*DATA*:
— start —

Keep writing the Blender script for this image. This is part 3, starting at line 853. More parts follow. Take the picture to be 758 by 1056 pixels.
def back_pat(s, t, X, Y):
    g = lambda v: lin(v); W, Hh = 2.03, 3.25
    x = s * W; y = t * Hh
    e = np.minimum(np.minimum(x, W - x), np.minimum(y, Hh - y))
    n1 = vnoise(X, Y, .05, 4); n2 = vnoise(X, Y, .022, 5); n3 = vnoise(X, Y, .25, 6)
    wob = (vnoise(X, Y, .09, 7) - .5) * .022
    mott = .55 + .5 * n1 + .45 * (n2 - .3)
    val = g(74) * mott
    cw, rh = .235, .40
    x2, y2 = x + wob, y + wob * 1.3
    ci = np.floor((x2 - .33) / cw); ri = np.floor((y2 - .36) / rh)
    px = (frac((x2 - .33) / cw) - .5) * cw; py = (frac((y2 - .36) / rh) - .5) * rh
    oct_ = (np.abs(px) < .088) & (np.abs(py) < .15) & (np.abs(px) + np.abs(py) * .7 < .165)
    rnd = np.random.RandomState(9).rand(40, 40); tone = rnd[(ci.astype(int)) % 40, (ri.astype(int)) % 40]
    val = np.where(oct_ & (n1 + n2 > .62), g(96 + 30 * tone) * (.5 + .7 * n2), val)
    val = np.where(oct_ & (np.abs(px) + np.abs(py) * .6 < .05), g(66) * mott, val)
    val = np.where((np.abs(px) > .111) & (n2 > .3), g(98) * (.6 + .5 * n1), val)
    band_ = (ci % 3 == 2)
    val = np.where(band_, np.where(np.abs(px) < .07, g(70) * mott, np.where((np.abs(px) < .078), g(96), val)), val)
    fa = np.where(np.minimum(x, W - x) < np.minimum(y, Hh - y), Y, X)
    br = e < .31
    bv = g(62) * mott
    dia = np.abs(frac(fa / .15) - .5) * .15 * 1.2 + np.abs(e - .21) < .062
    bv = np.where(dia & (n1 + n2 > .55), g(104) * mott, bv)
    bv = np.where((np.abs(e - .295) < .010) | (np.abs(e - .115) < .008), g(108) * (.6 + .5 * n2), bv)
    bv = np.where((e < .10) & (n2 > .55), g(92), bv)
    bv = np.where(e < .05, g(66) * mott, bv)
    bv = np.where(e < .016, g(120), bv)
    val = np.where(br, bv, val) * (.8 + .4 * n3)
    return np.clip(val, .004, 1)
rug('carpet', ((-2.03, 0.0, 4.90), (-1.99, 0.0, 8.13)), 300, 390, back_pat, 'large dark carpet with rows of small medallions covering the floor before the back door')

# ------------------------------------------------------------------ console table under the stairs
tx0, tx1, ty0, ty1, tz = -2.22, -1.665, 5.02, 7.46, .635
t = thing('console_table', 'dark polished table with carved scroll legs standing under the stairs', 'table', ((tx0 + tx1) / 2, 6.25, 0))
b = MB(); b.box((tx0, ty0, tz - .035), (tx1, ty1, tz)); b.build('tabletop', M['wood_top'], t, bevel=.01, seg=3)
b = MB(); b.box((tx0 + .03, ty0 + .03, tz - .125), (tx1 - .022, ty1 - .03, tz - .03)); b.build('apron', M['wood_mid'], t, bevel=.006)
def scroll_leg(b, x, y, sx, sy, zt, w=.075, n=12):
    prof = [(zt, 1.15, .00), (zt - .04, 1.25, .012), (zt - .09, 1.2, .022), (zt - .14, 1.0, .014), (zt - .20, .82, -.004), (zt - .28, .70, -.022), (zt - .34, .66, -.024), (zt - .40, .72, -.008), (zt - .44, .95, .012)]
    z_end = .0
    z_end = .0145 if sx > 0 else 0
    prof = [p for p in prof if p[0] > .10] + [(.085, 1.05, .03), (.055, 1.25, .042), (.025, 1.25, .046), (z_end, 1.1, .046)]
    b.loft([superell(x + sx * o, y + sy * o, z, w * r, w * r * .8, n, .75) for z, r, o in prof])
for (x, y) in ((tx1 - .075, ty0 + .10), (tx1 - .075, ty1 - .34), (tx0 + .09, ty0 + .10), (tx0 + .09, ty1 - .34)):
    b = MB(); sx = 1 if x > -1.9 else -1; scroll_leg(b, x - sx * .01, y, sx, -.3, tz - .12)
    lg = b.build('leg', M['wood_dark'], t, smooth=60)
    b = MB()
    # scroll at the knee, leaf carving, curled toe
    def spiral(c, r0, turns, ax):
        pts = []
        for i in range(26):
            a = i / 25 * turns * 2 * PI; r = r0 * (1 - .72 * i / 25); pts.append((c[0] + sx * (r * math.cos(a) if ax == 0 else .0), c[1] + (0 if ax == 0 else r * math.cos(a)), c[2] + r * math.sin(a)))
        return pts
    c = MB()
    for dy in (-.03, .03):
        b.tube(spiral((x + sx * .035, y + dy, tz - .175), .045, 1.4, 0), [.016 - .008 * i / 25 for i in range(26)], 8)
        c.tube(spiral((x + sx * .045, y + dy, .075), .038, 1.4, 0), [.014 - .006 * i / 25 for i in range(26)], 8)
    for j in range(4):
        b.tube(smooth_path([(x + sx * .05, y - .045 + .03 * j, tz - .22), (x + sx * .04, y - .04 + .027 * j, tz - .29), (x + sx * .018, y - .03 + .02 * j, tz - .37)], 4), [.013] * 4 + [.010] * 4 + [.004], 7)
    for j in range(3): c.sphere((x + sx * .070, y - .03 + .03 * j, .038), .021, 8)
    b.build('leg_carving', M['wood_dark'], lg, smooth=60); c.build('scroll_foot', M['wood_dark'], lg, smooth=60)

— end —

*WHAT IS BEING ASKED*: Write the whole listing out again. Keep every line exactly as it is.

*SOLUTION TO THE EXERCISE*:
Keep writing the Blender script for this image. This is part 3, starting at line 853. More parts follow. Take the picture to be 758 by 1056 pixels.
def back_pat(s, t, X, Y):
    g = lambda v: lin(v); W, Hh = 2.03, 3.25
    x = s * W; y = t * Hh
    e = np.minimum(np.minimum(x, W - x), np.minimum(y, Hh - y))
    n1 = vnoise(X, Y, .05, 4); n2 = vnoise(X, Y, .022, 5); n3 = vnoise(X, Y, .25, 6)
    wob = (vnoise(X, Y, .09, 7) - .5) * .022
    mott = .55 + .5 * n1 + .45 * (n2 - .3)
    val = g(74) * mott
    cw, rh = .235, .40
    x2, y2 = x + wob, y + wob * 1.3
    ci = np.floor((x2 - .33) / cw); ri = np.floor((y2 - .36) / rh)
    px = (frac((x2 - .33) / cw) - .5) * cw; py = (frac((y2 - .36) / rh) - .5) * rh
    oct_ = (np.abs(px) < .088) & (np.abs(py) < .15) & (np.abs(px) + np.abs(py) * .7 < .165)
    rnd = np.random.RandomState(9).rand(40, 40); tone = rnd[(ci.astype(int)) % 40, (ri.astype(int)) % 40]
    val = np.where(oct_ & (n1 + n2 > .62), g(96 + 30 * tone) * (.5 + .7 * n2), val)
    val = np.where(oct_ & (np.abs(px) + np.abs(py) * .6 < .05), g(66) * mott, val)
    val = np.where((np.abs(px) > .111) & (n2 > .3), g(98) * (.6 + .5 * n1), val)
    band_ = (ci % 3 == 2)
    val = np.where(band_, np.where(np.abs(px) < .07, g(70) * mott, np.where((np.abs(px) < .078), g(96), val)), val)
    fa = np.where(np.minimum(x, W - x) < np.minimum(y, Hh - y), Y, X)
    br = e < .31
    bv = g(62) * mott
    dia = np.abs(frac(fa / .15) - .5) * .15 * 1.2 + np.abs(e - .21) < .062
    bv = np.where(dia & (n1 + n2 > .55), g(104) * mott, bv)
    bv = np.where((np.abs(e - .295) < .010) | (np.abs(e - .115) < .008), g(108) * (.6 + .5 * n2), bv)
    bv = np.where((e < .10) & (n2 > .55), g(92), bv)
    bv = np.where(e < .05, g(66) * mott, bv)
    bv = np.where(e < .016, g(120), bv)
    val = np.where(br, bv, val) * (.8 + .4 * n3)
    return np.clip(val, .004, 1)
rug('carpet', ((-2.03, 0.0, 4.90), (-1.99, 0.0, 8.13)), 300, 390, back_pat, 'large dark carpet with rows of small medallions covering the floor before the back door')

# ------------------------------------------------------------------ console table under the stairs
tx0, tx1, ty0, ty1, tz = -2.22, -1.665, 5.02, 7.46, .635
t = thing('console_table', 'dark polished table with carved scroll legs standing under the stairs', 'table', ((tx0 + tx1) / 2, 6.25, 0))
b = MB(); b.box((tx0, ty0, tz - .035), (tx1, ty1, tz)); b.build('tabletop', M['wood_top'], t, bevel=.01, seg=3)
b = MB(); b.box((tx0 + .03, ty0 + .03, tz - .125), (tx1 - .022, ty1 - .03, tz - .03)); b.build('apron', M['wood_mid'], t, bevel=.006)
def scroll_leg(b, x, y, sx, sy, zt, w=.075, n=12):
    prof = [(zt, 1.15, .00), (zt - .04, 1.25, .012), (zt - .09, 1.2, .022), (zt - .14, 1.0, .014), (zt - .20, .82, -.004), (zt - .28, .70, -.022), (zt - .34, .66, -.024), (zt - .40, .72, -.008), (zt - .44, .95, .012)]
    z_end = .0
    z_end = .0145 if sx > 0 else 0
    prof = [p for p in prof if p[0] > .10] + [(.085, 1.05, .03), (.055, 1.25, .042), (.025, 1.25, .046), (z_end, 1.1, .046)]
    b.loft([superell(x + sx * o, y + sy * o, z, w * r, w * r * .8, n, .75) for z, r, o in prof])
for (x, y) in ((tx1 - .075, ty0 + .10), (tx1 - .075, ty1 - .34), (tx0 + .09, ty0 + .10), (tx0 + .09, ty1 - .34)):
    b = MB(); sx = 1 if x > -1.9 else -1; scroll_leg(b, x - sx * .01, y, sx, -.3, tz - .12)
    lg = b.build('leg', M['wood_dark'], t, smooth=60)
    b = MB()
    # scroll at the knee, leaf carving, curled toe
    def spiral(c, r0, turns, ax):
        pts = []
        for i in range(26):
            a = i / 25 * turns * 2 * PI; r = r0 * (1 - .72 * i / 25); pts.append((c[0] + sx * (r * math.cos(a) if ax == 0 else .0), c[1] + (0 if ax == 0 else r * math.cos(a)), c[2] + r * math.sin(a)))
        return pts
    c = MB()
    for dy in (-.03, .03):
        b.tube(spiral((x + sx * .035, y + dy, tz - .175), .045, 1.4, 0), [.016 - .008 * i / 25 for i in range(26)], 8)
        c.tube(spiral((x + sx * .045, y + dy, .075), .038, 1.4, 0), [.014 - .006 * i / 25 for i in range(26)], 8)
    for j in range(4):
        b.tube(smooth_path([(x + sx * .05, y - .045 + .03 * j, tz - .22), (x + sx * .04, y - .04 + .027 * j, tz - .29), (x + sx * .018, y - .03 + .02 * j, tz - .37)], 4), [.013] * 4 + [.010] * 4 + [.004], 7)
    for j in range(3): c.sphere((x + sx * .070, y - .03 + .03 * j, .038), .021, 8)
    b.build('leg_carving', M['wood_dark'], lg, smooth=60); c.build('scroll_foot', M['wood_dark'], lg, smooth=60)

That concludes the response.